Management of liquidity risk requires the Company to maintain sufficient cash and cash equivalents, along with other sources of capital, consisting primarily of cash flow from operating activities, available credit facilities, commercial paper and access to debt capital markets, to meet obligations as they become due. The Company believes it has adequate bank credit facilities to provide liquidity to manage fluctuations in the timing of the receipt and/or disbursement of operating cash flows.

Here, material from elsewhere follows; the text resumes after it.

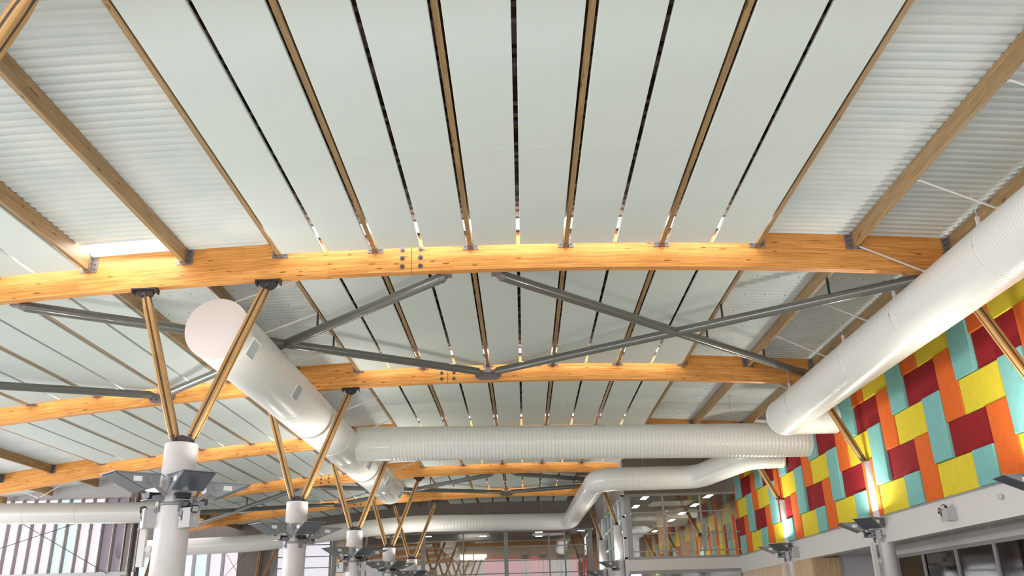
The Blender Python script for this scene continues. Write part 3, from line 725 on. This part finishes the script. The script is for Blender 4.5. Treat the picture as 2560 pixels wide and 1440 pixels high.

The maturity dates of the Company’s financial liabilities were as follows:
 
Less than
1 year
1 to less than
2 years
2 to less than
5 years
Thereafter
Accounts payable
$803 $— $— $— 
Accrued liabilities
$3,064 $— $— $— 
Long-term debt (1)
$1,000 $2,906 $3,251 $7,624 
Other long-term liabilities (2)
$282 $181 $430 $824 
Interest and other financing expense (3)
$650 $583 $1,503 $3,971 
(1)Long-term debt represents principal repayments only and does not reflect interest, original issue discounts and premiums or transaction costs.
(2)Lease payments included within other long-term liabilities reflect principal payments only and are as follows; less than one year, $185 million; one to less than two years, $149 million; two to less than five years, $426 million; and thereafter, $824 million.
(3)Includes interest and other financing expense on long-term debt and other long-term liabilities. Payments were estimated based upon applicable interest and foreign exchange rates at December 31, 2021.